In Ostende war ich bei all’ dem Vagabundieren auch schon; nur Brügge habe ich leider noch nicht gesehen. Übrigens war ich auch im Gebiet, wo zur Zeit Michallik und Henschel liegen, hatte aber keine Zeit nachzuforschen; sonst hätte ich Henschel jedenfalls mal zu begrüßen versucht. – Ich habe Uffz.-Löhnung beantragt, sind 150,- im Monat, die nach Abzug von Steuern etc. Dir überwiesen werden. Da wir meines Wissens kein PScheck haben, soll es überwiesen werden auf M+L-Kto bei der Deutschen Bank. Ich nehme bestimmt an, daß sie dort eins haben; sage bitte Herrn Berndt bescheid, damit er bei kommender Überweisung weiß, worum es sich handelt. Sollten sie kein Kto dort haben, so müßte es vorerst zu dem Zweck eingerichtet werden, da ich die Angaben nun mal so gemacht habe, und wenn sich erweisen würde, daß dies unzweckmäßig ist, so bitte ich um neue Angaben. Bar auszahlen oder per Bankscheck zahlen tuen sie nicht. Hörst Du nichts von Beckerings [?], so würde ich den Scheck allmählig einlösen und dies kurz mitteilen. Je weiter wir kommen, umso mehr nützt nun mein französisch, und sehnlichst erwarte ich das bestellte Dolmetscher-Buch, ich werde manchmal jetzt für solche Sachen gebraucht und die militärischen Fachausdrücke fehlen mir vollkommen,.

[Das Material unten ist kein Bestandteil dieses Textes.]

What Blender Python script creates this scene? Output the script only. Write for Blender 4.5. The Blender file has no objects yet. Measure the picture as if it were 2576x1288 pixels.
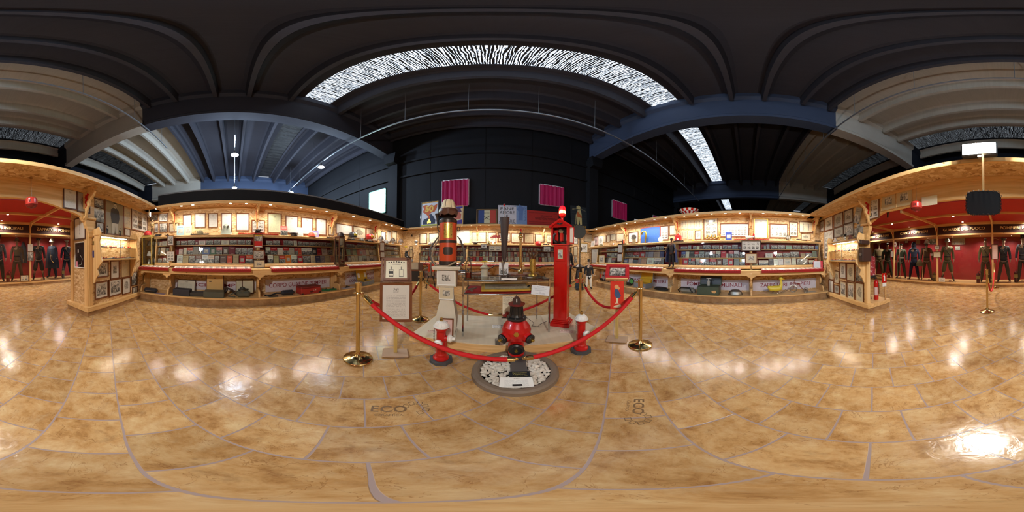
import bpy, math, random, re
from mathutils import Matrix, Vector
PI = math.pi
random.seed(7)
SC = bpy.context.scene
COL = SC.collection
# ---------------------------------------------------------------- camera, light, exposure
H = 1.25                                   # eye height
ROLL, PITCH, YAW = math.radians(-.54), math.radians(.17), math.radians(7.7)
M_CAM = (Matrix.Rotation(-YAW, 3, 'Z') @ Matrix.Rotation(PITCH, 3, 'X') @ Matrix.Rotation(ROLL, 3, 'Y'))
cam_data = bpy.data.cameras.new('panorama_camera')
cam_data.type = 'PANO'
cam_data.panorama_type = 'EQUIRECTANGULAR'
cam = bpy.data.objects.new('panorama_camera', cam_data)
COL.objects.link(cam)
_b = Matrix(((1, 0, 0), (0, 0, -1), (0, 1, 0)))
cam.matrix_world = Matrix.Translation((0, 0, H)) @ (M_CAM @ _b).to_4x4()
SC.camera = cam
world = bpy.data.worlds.new('world')
SC.world = world
world.use_nodes = True
world.node_tree.nodes['Background'].inputs[0].default_value = (0.75, 0.85, 1.0, 1)
world.node_tree.nodes['Background'].inputs[1].default_value = .4
SC.view_settings.view_transform = 'Standard'
SC.view_settings.look = 'None'
SC.view_settings.gamma = 1
SC.view_settings.use_curve_mapping = False
SC.view_settings.exposure = 0.05
SC.cycles.max_bounces = 6
SC.cycles.diffuse_bounces = 3
SC.cycles.adaptive_threshold = .02
SC.cycles.glossy_bounces = 4
SC.cycles.transparent_max_bounces = 12
SC.cycles.caustics_reflective = False
SC.cycles.caustics_refractive = False
SC.cycles.sample_clamp_indirect = 4
SC.cycles.use_denoising = True
SPOT_W, BAY_W, FLOOD_W, HALL_W, SKY_E = 33.0, 600.0, 250.0, 90.0, 5.5
# ---------------------------------------------------------------- maths helpers
def lam_phi(u, v):
    return math.radians((u / 2576 - .5) * 360), math.radians((.5 - v / 1288) * 180)
def ray(u, v):
    a, b = lam_phi(u, v)
    return M_CAM @ Vector((math.cos(b) * math.sin(a), math.cos(b) * math.cos(a), math.sin(b)))
def on_z(u, v, z=0.0):
    d = ray(u, v); t = (z - H) / d.z
    return Vector((d.x * t, d.y * t, z))
class Frame:
    """an upright wall plane: x runs to the right as seen from the room, -y towards the room"""
    def __init__(s, a, b):
        a = Vector((a[0], a[1], 0)); b = Vector((b[0], b[1], 0))
        s.e = (b - a).normalized()
        s.f = Vector((-s.e.y, s.e.x, 0))           # away from the room
        s.o = a + s.e * (-a).dot(s.e)              # foot of the eye
        s.dist = s.o.dot(s.f)
        s.mat = Matrix(((s.e.x, s.f.x, 0, s.o.x), (s.e.y, s.f.y, 0, s.o.y), (0, 0, 1, 0), (0, 0, 0, 1)))
        s.a = (a - s.o).dot(s.e); s.b = (b - s.o).dot(s.e)
    def hit(s, u, v, d=0.0):
        r = ray(u, v); t = (s.dist - d) / r.dot(s.f)
        return r.dot(s.e) * t, H + r.z * t
    def at(s, x, d, z=0.0):
        return s.mat @ Matrix.Translation((x, -d, z))
WL = Frame((-4.38, -2.56), (-4.38, 7.4))
WB = Frame((-4.38, 7.40), (4.92, 6.83))
WR = Frame((4.92, 6.83), (5.0, -2.42))
WN = Frame((5.0, -2.42), (-4.38, -2.56))
WS = Frame((9.0, -6.35), (-9.0, -6.35))            # front of the uniform showcases
WH = Frame((-22, 7.9), (22, 7.9))                  # far side of the hall
WP = Frame((-3, 1.9), (3, 1.9))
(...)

Wie es wohl Dir und Beatrix geht, denke ich immer öfter, je seltener Post kommt. Jetzt bin ich wieder seit 5 Tagen ohne alle Nachrichten und hoffe bloß, daß es Dir nicht auch so geht. Auch über die allgemeine Lage können wir uns gar kein Bild machen, und wo wir sind, ist außer der beschriebenen [...] der anderen nichts zu erfahren.
Und nun alles liebe und viele Grüße an beide Eltern.